01/29/2018 9:47 AM | Anonymous member (Administrator)

Given that the nation's news media was focusing about 23 out of every 24 hours each day on breathless reports about the "shutdown" of some small percentage of the federal government, some of you may be wondering how this "shutdown" is going to impact the oil and gas industry.

The short answer to that question is "not much." A longer and more detailed answer follows.

Upstream operating companies are going to continue to drill and frac and produce oil and natural gas from their wells, just as if nothing has happened in the nation's capital. All of their people are going to keep having to show up for work on each and every business day. This will disappoint some of them, but most will be pretty happy about continuing to receive their paychecks.

The oil and natural gas from those hundreds of thousands of wells will continue to mostly flow into pipelines, although a small percentage of the oil will keep getting transported via thousands of trucks or rail cars. Yes, the railroads will keep running, and the nation's interstate highway system remains open, despite the catastrophic impressions you may be getting from the myriad sensational reports on the various cable news networks.

Pipeline companies will continue receiving and moving all the oil and gas that fuels the preponderance of our nation's economy, just as they do when 100% of the federal government is open.

LNG export facilities will continue liquefying some of that natural gas and putting it on ships, which will continue to export that LNG to international markets. The remainder of that natural gas will continue to be delivered to local distribution companies for home heating, power plants for the generation of electricity, and manufacturing facilities that use natural gas as a feedstock for the production of a vast array of products we all use in our everyday lives.

Most of that crude oil will continue to be taken by the nation's refineries and turned into the gasoline, diesel and other petroleum products that drive our country's transportation sector. A growing portion of it will continue to be loaded onto tanker ships and exported onto an increasingly competitive global market.

In other words, even though the oil and gas industry is heavily regulated by the federal government, it remains a private enterprise  , and as such, its operations will hardly be impacted in the near term by this partial federal shutdown.

Now, if this shutdown goes on for a long period of time, then some impacts would show up, mainly in the area of permitting  operations on federal and Indian lands, and in the federally controlled waters off the country's various coasts. The workers at the Interior Department who control the issuance of permits to drill and conduct other operations in the various federal and Indian provinces are not considered to be "essential" employees, and will not be reporting for work today.

But even this impact is likely to be quite minimal. Looking back through history, the longest period of time any government shutdown has lasted was 32 days, from December 5, 1995 through January 6, 1996. None of the others have lasted more than 18 days, and the vast majority of the 18 previous shutdowns have lasted less than a week.
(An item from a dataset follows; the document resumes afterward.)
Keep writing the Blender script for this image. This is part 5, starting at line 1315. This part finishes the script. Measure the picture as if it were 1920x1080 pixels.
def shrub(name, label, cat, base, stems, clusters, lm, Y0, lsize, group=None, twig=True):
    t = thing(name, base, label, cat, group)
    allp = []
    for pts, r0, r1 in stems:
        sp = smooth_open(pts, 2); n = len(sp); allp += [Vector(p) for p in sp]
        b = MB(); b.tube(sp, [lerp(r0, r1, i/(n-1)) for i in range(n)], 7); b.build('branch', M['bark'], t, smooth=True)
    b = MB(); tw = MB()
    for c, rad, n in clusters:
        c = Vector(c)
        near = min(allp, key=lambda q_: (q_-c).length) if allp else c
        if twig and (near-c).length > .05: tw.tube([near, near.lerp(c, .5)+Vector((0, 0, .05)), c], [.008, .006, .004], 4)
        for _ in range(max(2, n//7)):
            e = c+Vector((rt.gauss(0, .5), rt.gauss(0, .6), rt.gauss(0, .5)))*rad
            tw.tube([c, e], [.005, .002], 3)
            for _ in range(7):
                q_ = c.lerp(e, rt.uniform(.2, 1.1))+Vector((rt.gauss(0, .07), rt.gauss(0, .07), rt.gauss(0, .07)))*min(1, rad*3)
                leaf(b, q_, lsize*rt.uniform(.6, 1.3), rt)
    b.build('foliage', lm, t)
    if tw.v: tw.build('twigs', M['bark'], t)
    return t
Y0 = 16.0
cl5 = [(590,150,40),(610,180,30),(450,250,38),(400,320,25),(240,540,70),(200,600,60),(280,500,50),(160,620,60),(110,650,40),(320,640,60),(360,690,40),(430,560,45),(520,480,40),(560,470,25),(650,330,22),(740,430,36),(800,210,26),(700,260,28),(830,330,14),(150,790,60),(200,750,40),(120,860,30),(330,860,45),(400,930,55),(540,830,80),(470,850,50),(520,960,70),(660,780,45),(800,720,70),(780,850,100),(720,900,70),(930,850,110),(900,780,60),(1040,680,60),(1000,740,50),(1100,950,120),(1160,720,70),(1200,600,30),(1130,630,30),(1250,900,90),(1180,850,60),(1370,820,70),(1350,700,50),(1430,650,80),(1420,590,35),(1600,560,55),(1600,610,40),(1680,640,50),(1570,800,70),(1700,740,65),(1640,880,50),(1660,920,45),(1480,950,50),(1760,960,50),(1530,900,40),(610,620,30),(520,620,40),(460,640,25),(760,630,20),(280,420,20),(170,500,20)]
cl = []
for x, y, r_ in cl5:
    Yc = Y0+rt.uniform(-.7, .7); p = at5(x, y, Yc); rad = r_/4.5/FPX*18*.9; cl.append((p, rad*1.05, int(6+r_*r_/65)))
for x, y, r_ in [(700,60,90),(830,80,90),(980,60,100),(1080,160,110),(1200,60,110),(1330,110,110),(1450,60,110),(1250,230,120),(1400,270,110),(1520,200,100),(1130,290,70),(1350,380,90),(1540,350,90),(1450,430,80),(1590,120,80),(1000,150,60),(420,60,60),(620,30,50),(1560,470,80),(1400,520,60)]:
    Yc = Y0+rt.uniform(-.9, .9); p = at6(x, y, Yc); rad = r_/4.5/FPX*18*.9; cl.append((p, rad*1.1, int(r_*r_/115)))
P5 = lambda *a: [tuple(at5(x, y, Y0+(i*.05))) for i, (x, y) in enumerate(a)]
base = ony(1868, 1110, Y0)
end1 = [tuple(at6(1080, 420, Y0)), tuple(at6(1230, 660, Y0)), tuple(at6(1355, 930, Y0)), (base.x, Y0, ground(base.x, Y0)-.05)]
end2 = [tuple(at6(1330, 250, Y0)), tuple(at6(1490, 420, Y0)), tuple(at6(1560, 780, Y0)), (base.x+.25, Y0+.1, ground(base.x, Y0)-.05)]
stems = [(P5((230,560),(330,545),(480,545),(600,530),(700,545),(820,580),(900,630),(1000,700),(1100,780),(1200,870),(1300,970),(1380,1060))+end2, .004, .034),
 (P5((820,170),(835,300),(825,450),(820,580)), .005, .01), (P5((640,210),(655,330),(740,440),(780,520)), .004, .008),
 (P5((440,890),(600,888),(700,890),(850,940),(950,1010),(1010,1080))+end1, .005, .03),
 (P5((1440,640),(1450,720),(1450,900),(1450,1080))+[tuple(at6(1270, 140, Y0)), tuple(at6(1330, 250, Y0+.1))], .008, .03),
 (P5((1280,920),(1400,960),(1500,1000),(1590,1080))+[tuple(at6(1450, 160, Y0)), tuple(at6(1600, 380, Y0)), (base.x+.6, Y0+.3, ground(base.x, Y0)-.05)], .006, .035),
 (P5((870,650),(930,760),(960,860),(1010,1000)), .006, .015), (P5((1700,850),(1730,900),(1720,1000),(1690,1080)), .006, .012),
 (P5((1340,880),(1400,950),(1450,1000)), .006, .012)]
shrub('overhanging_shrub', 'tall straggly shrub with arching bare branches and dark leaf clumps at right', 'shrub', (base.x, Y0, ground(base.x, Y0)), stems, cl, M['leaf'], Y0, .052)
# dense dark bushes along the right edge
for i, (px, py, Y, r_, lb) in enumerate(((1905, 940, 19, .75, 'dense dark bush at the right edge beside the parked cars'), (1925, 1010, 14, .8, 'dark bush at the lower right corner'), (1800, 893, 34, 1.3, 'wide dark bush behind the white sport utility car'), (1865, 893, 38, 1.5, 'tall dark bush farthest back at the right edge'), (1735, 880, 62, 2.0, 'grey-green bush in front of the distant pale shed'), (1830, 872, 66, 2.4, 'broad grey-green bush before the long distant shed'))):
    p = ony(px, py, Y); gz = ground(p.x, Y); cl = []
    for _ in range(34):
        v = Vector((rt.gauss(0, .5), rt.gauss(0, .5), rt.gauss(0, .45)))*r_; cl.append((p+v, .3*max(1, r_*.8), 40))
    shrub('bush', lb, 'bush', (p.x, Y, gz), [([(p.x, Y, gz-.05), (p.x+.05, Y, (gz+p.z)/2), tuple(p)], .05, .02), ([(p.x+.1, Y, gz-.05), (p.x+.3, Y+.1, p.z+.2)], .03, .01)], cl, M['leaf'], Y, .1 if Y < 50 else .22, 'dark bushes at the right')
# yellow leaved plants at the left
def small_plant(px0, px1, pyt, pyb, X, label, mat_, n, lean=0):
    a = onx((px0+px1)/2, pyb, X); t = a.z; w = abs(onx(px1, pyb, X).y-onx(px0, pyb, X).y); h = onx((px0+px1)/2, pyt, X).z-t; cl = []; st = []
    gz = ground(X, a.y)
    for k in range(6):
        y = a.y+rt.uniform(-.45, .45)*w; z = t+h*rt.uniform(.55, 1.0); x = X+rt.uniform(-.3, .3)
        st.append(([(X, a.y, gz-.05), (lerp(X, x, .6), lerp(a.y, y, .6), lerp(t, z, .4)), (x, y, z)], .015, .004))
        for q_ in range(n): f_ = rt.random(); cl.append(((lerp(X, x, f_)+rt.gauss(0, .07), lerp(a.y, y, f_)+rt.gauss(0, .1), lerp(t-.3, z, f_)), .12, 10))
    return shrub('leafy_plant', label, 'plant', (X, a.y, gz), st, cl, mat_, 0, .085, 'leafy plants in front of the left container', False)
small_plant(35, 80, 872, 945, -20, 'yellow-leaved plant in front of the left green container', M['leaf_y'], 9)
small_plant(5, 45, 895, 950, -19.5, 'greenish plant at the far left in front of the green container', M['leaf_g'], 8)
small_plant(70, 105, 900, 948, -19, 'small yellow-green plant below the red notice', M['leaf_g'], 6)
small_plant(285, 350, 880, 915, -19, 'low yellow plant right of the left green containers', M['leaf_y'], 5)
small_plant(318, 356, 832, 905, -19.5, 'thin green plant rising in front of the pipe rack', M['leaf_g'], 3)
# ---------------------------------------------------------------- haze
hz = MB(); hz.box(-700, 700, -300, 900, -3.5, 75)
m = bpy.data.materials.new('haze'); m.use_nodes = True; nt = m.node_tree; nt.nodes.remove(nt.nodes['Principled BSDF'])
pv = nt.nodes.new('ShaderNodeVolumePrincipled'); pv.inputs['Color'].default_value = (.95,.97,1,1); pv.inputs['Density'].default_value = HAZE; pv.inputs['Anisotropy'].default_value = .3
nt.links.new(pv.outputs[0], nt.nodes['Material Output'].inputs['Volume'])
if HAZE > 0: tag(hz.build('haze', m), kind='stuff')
The issuing of drilling permits and other approvals by the federal government is already an exercise in often interminable delays. The current shutdown is likely to only add a handful of days to what is already a long waiting game. Even adding 32 days would not end up creating a significant impact on operators on federal and Indian lands.

The issuance of permits related to the nation's interstate oil and gas pipelines will also be impacted, given that the Federal Energy Regulatory Commission (FERC), the agency that governs such permits, is not classified as an "essential" service. Again, just as with the Interior Department's permitting processes, the delays at FERC will equal the number of days the shutdown lasts. Given that the pipeline industry just ended a year during which FERC spent half the year without a quorum of appointed commissioners, a shutdown that will most likely last a handful of days pales in comparison.

For those worrying that the shutdown means that those bad ol' fossil fuel industries will be free to just pollute to their heart's content, well, no, that's not in the cards, either. The EPA was declared an "essential" service during the Clinton Administration, and thus, all of that agency's employees will still be reporting for work as normal.

So, at the end of the day, this partial government shutdown is very likely to show up on the oil and gas industry's books as a basic non-event. Now, if this shutdown were to set a new record for duration, that could change, and I'll come back and give you an update at that time. Somehow, I don't think that will become necessary. Just a hunch.

[Note: And just like clockwork, barely four hours after I posted this piece, the Senate agreed to end the government shutdown. Oh, well, it was a fun piece to write.]